# What to work on
The lines to extract run from the first line of the material below to the line containing "S.camera = camo", both included; leave the pictures behind.

== Provided material

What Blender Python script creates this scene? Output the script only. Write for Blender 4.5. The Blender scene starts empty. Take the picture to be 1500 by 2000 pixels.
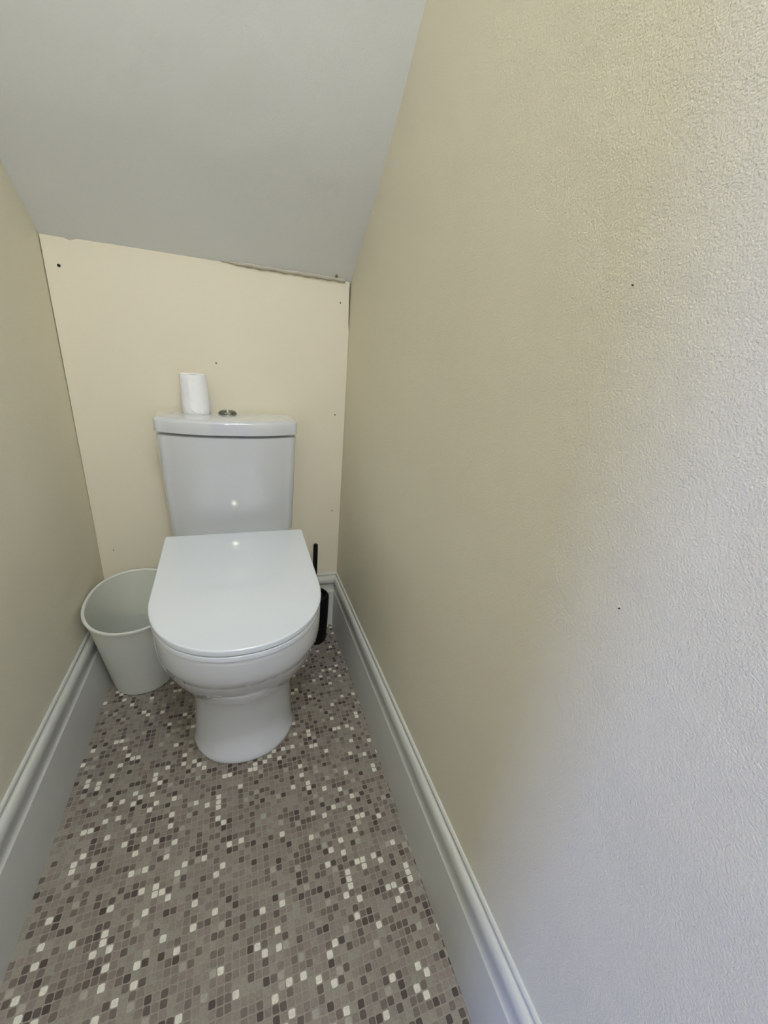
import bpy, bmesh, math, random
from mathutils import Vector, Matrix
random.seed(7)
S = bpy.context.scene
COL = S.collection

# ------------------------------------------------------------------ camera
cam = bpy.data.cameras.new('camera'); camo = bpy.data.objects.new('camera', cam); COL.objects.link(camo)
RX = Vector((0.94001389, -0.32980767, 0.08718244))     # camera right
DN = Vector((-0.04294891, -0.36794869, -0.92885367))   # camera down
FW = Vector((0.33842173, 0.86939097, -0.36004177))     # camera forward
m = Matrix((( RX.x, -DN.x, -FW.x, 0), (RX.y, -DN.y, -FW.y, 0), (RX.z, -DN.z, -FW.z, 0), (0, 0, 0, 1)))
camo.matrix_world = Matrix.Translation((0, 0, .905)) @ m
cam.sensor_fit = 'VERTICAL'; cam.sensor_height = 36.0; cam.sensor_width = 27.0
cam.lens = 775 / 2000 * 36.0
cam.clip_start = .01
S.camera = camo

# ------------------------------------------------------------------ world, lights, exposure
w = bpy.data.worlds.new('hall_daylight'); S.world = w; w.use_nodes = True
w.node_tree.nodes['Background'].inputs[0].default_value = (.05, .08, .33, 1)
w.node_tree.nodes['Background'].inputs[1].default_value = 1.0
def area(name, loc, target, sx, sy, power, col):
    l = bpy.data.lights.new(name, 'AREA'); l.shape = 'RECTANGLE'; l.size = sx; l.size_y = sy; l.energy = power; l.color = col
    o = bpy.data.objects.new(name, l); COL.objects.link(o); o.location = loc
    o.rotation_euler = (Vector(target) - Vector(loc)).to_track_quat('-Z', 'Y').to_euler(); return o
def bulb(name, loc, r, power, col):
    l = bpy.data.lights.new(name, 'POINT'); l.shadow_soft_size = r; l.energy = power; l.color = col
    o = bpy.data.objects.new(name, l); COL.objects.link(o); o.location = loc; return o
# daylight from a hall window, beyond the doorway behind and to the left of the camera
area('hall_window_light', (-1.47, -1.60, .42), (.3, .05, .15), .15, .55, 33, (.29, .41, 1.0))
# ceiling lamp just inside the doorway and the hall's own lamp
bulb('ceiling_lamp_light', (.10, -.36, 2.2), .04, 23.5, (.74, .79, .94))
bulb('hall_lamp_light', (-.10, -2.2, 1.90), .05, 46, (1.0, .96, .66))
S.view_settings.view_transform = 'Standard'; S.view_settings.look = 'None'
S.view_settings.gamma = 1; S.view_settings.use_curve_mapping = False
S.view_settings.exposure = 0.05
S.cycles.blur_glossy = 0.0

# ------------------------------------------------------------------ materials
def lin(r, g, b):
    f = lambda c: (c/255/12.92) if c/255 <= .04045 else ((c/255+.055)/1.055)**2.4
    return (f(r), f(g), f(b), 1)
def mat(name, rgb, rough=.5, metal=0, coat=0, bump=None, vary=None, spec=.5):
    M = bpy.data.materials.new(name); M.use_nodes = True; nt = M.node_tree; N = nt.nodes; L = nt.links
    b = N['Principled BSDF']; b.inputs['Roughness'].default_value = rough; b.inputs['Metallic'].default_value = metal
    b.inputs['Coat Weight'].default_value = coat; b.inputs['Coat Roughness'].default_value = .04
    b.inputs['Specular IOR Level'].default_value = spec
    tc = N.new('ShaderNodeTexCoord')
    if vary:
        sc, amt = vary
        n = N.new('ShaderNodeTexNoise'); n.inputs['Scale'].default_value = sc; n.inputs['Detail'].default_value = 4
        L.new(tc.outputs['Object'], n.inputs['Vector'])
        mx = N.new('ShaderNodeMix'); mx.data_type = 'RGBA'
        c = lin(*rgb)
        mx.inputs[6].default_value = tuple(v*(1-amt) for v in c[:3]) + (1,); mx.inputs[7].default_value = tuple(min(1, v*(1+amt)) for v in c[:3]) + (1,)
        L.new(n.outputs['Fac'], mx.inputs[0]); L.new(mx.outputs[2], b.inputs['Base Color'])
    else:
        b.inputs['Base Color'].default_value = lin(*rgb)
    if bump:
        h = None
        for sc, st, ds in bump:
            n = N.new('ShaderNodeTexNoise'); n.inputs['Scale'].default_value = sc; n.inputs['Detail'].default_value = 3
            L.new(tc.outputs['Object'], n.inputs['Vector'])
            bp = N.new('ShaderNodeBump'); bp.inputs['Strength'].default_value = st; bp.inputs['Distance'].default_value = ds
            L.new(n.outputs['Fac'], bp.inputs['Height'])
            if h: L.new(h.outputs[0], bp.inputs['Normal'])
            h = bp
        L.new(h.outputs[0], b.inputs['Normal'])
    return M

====

# Result
What Blender Python script creates this scene? Output the script only. Write for Blender 4.5. The Blender scene starts empty. Take the picture to be 1500 by 2000 pixels.
import bpy, bmesh, math, random
from mathutils import Vector, Matrix
random.seed(7)
S = bpy.context.scene
COL = S.collection

# ------------------------------------------------------------------ camera
cam = bpy.data.cameras.new('camera'); camo = bpy.data.objects.new('camera', cam); COL.objects.link(camo)
RX = Vector((0.94001389, -0.32980767, 0.08718244))     # camera right
DN = Vector((-0.04294891, -0.36794869, -0.92885367))   # camera down
FW = Vector((0.33842173, 0.86939097, -0.36004177))     # camera forward
m = Matrix((( RX.x, -DN.x, -FW.x, 0), (RX.y, -DN.y, -FW.y, 0), (RX.z, -DN.z, -FW.z, 0), (0, 0, 0, 1)))
camo.matrix_world = Matrix.Translation((0, 0, .905)) @ m
cam.sensor_fit = 'VERTICAL'; cam.sensor_height = 36.0; cam.sensor_width = 27.0
cam.lens = 775 / 2000 * 36.0
cam.clip_start = .01
S.camera = camo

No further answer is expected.